Meacham, Jon, Newsweek


Byline: Jon Meacham

History can be a problem. if you spend a lot of time thinking about the political past, you tend to see the events of the present time differently than you do if you are consumed by the passions of the hour. A habit of mind that puts most things in context with what has happened before--weighing them, if you will, to gauge their gravity in comparison to ages past--has its virtues and its vices. The chief virtue is that you probably know how we got to a certain point, and that things have almost always been worse. The chief vice is that a historical sensibility can be seductively numbing, producing a kind of reflexive cynicism and even self-importance. Well, if you knew what I know, then you wouldn't think Sarah Palin is an issue--hell, just remember George Wallace. Or: You think Obama's a radical? This guy is a hopeless gradualist. LBJ would wipe the floor with him.

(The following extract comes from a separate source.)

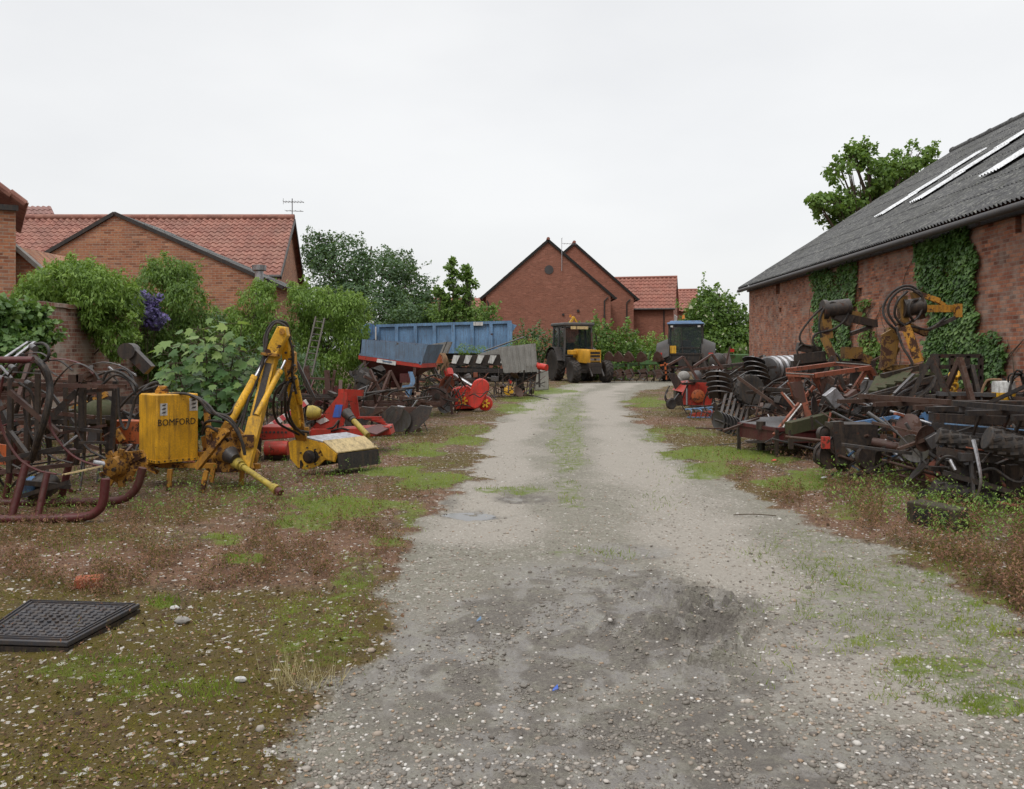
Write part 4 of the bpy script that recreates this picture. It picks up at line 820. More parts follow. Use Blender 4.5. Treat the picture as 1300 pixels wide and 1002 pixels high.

I struggle with this tension between perspective and cynicism all the time, and I suspect many of you do, too. We are currently in one of our episodic bursts of Washington-is-broken conventional wisdom. Twenty years ago, in the administration of George H.W. Bush, it was called gridlock; 200 years ago, in the administration of George Washington, it was called--negatively-- "the spirit of party," an era in which "party" tended to mean faction or narrow interest. We have been here before and will be here again. Evan Bayh is applying for this year's Cincinnatus Award; previous aspirants include Bill Bradley. Given the polls--Obama's approval rating is below 50 percent in the new NEWSWEEK survey--the 44th president looks likely to repeat the experience of the 42nd. After a successful, change-oriented campaign, a young Democratic president fails to succeed politically with a largely center-right country, and pays for it with a thrashing at the midterms. And so it goes.

Knowing that history, though, does not really solve any of the challenges at hand, from unemployment and stagnant growth to entitlement reform and the threat of terrorism. What a long view should do, I think, is give people on both sides of the perennial partisan divide an appreciation that the rhetoric of apocalypticism is hyperbolic and ultimately of little utility.